Clarifying legal situation

Supporters of the bill have argued that its passage provides a level of clarity to the current situation regarding surveillance, and legalises powers that authorities have already been using for years without oversight.

In October of last year, the investigatory tribunal ruled that MI6, MI5 and GCHQ had been unlawfully collecting swathes of personal data and communications for some 17 years.

And so while there are certainly concerns over privacy related to the law, perhaps its most positive aspect is that it clearly sets out the parameters within which the authorities are able to monitor online activity, and thus introduces an increased level of transparency to government surveillance.

The legalislation of various sanctions which have already proven to be successful in combating cybercrime, terrorism and other forms of illegal activity has also been highlighted as a positive development by supporters.

Therefore, while there are a number of issues that have been raised in opposition to the bill, backers argue that by setting out boundaries within which surveillance is allowed to take place, the bill brings clarity to a particularly murky area of intelligence gathering.

European rejection

Although the Home Office claimed that the bill was compatible with the European Convention on Human Rights, the European Court of Justice ruled against the bulk retention of emails and other data by member states on December 21, 2016.

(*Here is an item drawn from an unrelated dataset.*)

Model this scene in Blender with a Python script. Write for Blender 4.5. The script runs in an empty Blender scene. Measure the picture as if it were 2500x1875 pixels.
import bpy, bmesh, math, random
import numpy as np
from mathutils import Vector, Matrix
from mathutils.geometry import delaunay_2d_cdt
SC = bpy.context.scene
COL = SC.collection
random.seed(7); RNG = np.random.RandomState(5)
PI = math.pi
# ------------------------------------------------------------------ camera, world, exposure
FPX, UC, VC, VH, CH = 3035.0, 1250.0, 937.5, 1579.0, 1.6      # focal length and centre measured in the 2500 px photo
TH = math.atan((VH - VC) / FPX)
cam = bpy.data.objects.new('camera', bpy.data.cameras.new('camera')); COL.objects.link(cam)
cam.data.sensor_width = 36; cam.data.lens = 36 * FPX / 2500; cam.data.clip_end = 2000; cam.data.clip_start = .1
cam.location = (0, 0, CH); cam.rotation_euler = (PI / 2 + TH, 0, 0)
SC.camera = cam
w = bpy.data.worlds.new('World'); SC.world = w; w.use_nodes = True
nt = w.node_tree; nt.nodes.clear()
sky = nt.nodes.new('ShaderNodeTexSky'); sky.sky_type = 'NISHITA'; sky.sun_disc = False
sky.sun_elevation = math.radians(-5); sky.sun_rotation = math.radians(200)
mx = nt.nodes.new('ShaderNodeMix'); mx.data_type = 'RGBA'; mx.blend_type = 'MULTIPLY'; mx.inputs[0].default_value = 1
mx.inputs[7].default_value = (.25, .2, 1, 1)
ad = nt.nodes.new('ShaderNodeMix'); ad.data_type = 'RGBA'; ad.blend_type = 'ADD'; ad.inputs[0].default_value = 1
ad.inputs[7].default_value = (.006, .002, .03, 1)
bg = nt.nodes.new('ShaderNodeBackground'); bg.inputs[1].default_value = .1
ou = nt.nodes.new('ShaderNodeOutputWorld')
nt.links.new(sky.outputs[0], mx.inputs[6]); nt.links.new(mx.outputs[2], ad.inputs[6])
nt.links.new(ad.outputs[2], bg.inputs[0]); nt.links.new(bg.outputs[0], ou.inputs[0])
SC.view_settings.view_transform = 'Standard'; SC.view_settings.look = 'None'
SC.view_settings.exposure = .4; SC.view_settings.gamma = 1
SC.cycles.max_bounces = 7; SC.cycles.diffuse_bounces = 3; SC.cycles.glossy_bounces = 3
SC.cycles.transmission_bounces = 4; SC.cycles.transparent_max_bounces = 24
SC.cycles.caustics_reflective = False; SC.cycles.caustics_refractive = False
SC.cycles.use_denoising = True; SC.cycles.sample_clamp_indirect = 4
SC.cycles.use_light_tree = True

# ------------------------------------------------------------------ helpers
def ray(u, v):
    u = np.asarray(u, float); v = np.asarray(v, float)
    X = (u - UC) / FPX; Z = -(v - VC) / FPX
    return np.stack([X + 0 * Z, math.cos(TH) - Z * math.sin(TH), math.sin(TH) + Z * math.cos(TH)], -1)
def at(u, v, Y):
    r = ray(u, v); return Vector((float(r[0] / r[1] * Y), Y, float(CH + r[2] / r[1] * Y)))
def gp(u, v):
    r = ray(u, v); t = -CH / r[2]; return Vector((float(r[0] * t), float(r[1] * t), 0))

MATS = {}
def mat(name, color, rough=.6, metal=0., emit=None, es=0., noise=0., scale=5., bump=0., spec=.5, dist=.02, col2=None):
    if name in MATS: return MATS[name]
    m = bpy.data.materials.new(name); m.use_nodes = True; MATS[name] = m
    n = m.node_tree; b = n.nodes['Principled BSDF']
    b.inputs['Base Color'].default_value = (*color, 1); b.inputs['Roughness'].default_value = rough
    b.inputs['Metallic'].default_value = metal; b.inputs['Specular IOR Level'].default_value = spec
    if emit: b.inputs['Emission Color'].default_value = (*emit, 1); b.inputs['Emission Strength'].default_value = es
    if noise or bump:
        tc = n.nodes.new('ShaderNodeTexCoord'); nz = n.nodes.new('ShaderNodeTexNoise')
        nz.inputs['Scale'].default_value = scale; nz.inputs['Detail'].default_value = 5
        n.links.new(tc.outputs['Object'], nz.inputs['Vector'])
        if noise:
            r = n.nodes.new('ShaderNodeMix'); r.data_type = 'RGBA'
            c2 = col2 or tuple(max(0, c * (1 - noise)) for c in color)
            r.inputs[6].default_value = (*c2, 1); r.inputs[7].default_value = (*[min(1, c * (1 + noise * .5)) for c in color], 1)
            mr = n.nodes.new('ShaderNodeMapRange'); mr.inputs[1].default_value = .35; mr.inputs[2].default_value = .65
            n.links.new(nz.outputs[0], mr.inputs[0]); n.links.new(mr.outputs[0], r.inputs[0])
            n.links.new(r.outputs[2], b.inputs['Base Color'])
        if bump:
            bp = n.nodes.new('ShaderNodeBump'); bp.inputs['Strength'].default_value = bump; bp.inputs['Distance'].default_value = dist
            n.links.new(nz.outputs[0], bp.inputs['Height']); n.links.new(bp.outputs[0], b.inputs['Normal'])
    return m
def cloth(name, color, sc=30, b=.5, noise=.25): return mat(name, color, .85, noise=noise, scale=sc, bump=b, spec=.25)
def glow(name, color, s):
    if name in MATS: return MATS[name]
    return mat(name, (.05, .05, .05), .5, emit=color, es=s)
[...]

“The members states may not impose a general obligation to retain data on providers of electronic communications services,” the court said.

“EU law precludes a general and indiscriminate retention of traffic data and location data,” it added.

However, the court did say that targeted and supervised retention of data is allowed by EU law, as long as it is “limited to what is strictly necessary.”

The British government reacted to the decision by expressing their disappointment, with a Home Office spokesman saying: “We are disappointed with the judgement from the European Court of Justice and will be considering its potential implications.

“It will now be for the Court of Appeal to determine the case.  The Government will be putting forward robust arguments to the Court of Appeal about the strength of our existing regime for communications data retentions and access.”

“Given the importance of communications data to preventing and detecting crime, we will ensure plans are in place so that the police and other public authorities can continue to acquire such data in a way that is consistent with EU law and our obligation to protect the public,” the spokesman added.

Global fear contributes to passage of bill

A number of factors combined to make the passage of the bill comparatively easy, including global fears of the spread of extremism, as well as the Brexit referendum and its aftermath.

With fears over the spread of terrorism reaching unprecedented levels, and a number of attacks taking place throughout Europe and the rest of the world, a law enabling increased surveillance was welcomed by many concerned about the spread of extremism online.

However the future of the bill remains unclear, as the ECJ’s decision means that rights campaigners will have serious support for any future legal challenges they choose to mount against it, meaning that amendments will probably have to be made.

And while the UK is currently in the process of negotiating its exit from the EU, the legal precedent set by the recent decision will still apply to British judges dealing with privacy issues in the future.

Whatever the future of the bill, its passage, the public debate surrounding it and the lack of opposition raised in parliament are indicative of the difficulties associated with legalising surveillance in the modern age of communication and technology.

The balance between protecting media freedom, journalistic integrity, and the free flow of information, while defending national security and attempting to fight terrorism remains particularly difficult to strike. 

Through its adoption of this particular act, the UK government has set out its position as one of strength, which although perhaps unsurprising, does not necessarily make it acceptable or justified in the view of its fierce opposition.